We are given the equations:
1) y = 4x
2) y + x = 5
We can substitute equation 1) into equation 2) to solve for x:
Substitute y from equation 1) into equation 2):
4x + x = 5
Combine like terms:
5x = 5
Divide by 5:
x = 1
Now, substitute the value of x back into equation 1) to solve for y:
y = 4(1)
y = 4
Therefore, the solution to the system of equations is x = 1 and y = 4.
To solve the system of equations using graphing, follow these steps:
1. Rewrite both equations in slope-intercept form, which is y = mx + b, where m is the slope and b is the y-intercept.
Equation 1: Y = 4x
Equation 2: y + x = 5 (rewrite as y = -x + 5)
2. Plot the graphs of both equations on the same coordinate plane. To do this, select appropriate x-values, substitute them into the equations to find the corresponding y-values, and plot the points. Repeat this process for multiple values to obtain several points that lie on each line.
3. Connect the plotted points for each equation with a straight line.
4. The solution to the system of equations is the point where the two lines intersect. Read the coordinates of the intersection point.

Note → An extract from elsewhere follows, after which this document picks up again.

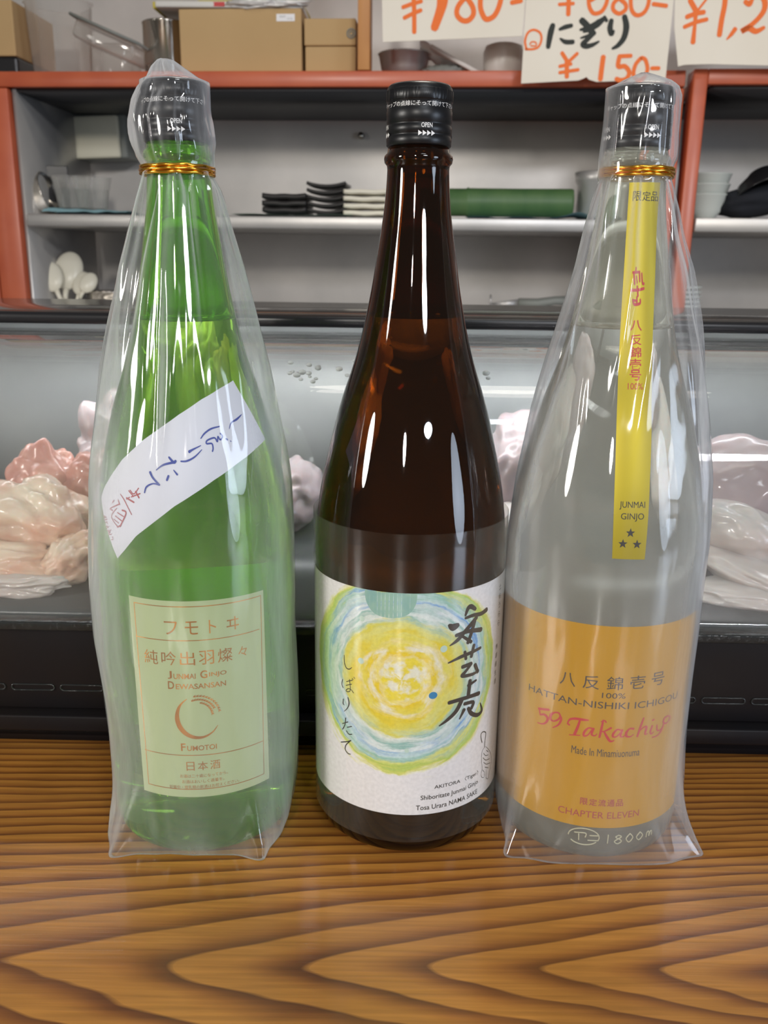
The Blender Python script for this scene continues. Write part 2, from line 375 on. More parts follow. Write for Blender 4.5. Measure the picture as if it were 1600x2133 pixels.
def strokes(S, F, lift0=0, step=.00001):
    """brush strokes [(points, widths)] in mm on the surface F(u, v, lift)"""
    bm = bmesh.new()
    for k, (P, W) in enumerate(S):
        p, w_ = catmull(P, W); lf = lift0+k*step; n = len(p)
        rows = []
        for i in range(n):
            a = p[max(i-1, 0)]; b = p[min(i+1, n-1)]
            dx, dy = b[0]-a[0], b[1]-a[1]; l = sqrt(dx*dx+dy*dy) or 1
            nx, ny = -dy/l*w_[i]/2, dx/l*w_[i]/2
            rows.append([F(p[i][0]+nx*s, p[i][1]+ny*s, lf) for s in (1, 0, -1)])
        # rounded ends
        def cap(i, sgn):
            a = p[max(i-1, 0)]; b = p[min(i+1, n-1)]
            dx, dy = b[0]-a[0], b[1]-a[1]; l = sqrt(dx*dx+dy*dy) or 1
            e = sgn*w_[i]*.35
            nx, ny = -dy/l*w_[i]*.28, dx/l*w_[i]*.28
            return [F(p[i][0]+dx/l*e+nx*s, p[i][1]+dy/l*e+ny*s, lf) for s in (1, 0, -1)]
        rows = [cap(0, -1)]+rows+[cap(n-1, 1)]
        vs = [[bm.verts.new(q) for q in r] for r in rows]
        for a, b in zip(vs, vs[1:]):
            for i in (0, 1): bm.faces.new((a[i], b[i], b[i+1], a[i+1]))
    bmesh.ops.recalc_face_normals(bm, faces=bm.faces[:])
    return bm
def text(body, width, height, F, u, v, lift=.00006, bold=0, shear=0, bm=None, ang=0, mirror=False, cut=1.2):
    """built-in lettering fitted to width x height (mm) centred at u, v (mm) on the surface F"""
    cu = bpy.data.curves.new('t', 'FONT'); cu.body = body; cu.size = 1; cu.offset = bold; cu.shear = shear; cu.resolution_u = 3
    ob = bpy.data.objects.new('t', cu); COL.objects.link(ob)
    dg = bpy.context.evaluated_depsgraph_get(); me = bpy.data.meshes.new_from_object(ob.evaluated_get(dg))
    t = bmesh.new(); t.from_mesh(me)
    bpy.data.objects.remove(ob); bpy.data.meshes.remove(me); bpy.data.curves.remove(cu)
    bm = bm or bmesh.new()
    if not t.verts: return bm
    xs = [q.co.x for q in t.verts]; ys = [q.co.y for q in t.verts]
    x0, x1, y0, y1 = min(xs), max(xs), min(ys), max(ys)
    sx = width/(x1-x0); sy = height/(y1-y0) if height else sx
    for q in t.verts:
        x = (q.co.x-(x0+x1)/2)*sx*(-1 if mirror else 1); y = (q.co.y-(y0+y1)/2)*sy
        q.co = Vector((x*cos(ang)-y*sin(ang), x*sin(ang)+y*cos(ang), 0))
    wx = max(abs(q.co.x) for q in t.verts)
    k = -wx+cut
    while k < wx:
        bmesh.ops.bisect_plane(t, geom=t.verts[:]+t.edges[:]+t.faces[:], plane_co=(k, 0, 0), plane_no=(1, 0, 0)); k += cut
    bmesh.ops.triangulate(t, faces=t.faces[:])
    mp = {q: bm.verts.new(F(u+q.co.x, v+q.co.y, lift)) for q in t.verts}
    for f in t.faces:
        try: bm.faces.new([mp[q] for q in f.verts])
        except ValueError: pass
    t.free()
    return bm
def vtext(body, size, pitch_, F, u, v, **kw):
    bm = kw.pop('bm', None) or bmesh.new()
    for i, ch in enumerate(body):
        if ch.strip(): text(ch, size, size if ch not in 'ー一' else size*.15, F, u, v-i*pitch_, bm=bm, **kw)
    return bm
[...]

Alternatively, to solve the system of equations using substitution, follow these steps:
1. Solve one of the equations for one variable in terms of the other variable. In this case, we can solve the second equation for y: y = 5 - x.
2. Substitute the expression obtained in step 1 into the other equation. Replace y in Equation 1 with (5 - x): Y = 4x becomes (5 - x) = 4x.
3. Solve the resulting equation for x by simplifying and isolating the variable. In this case, add x to both sides of the equation, resulting in: 5 = 5x. Then divide both sides by 5 to get x = 1.
4. Substitute the value of x back into one of the original equations to solve for y. Using Equation 2: y + x = 5, substitute x = 1, solving for y gives us y = 4.
5. The solution to the system of equations is the ordered pair (x, y). In this case, the solution is (1, 4).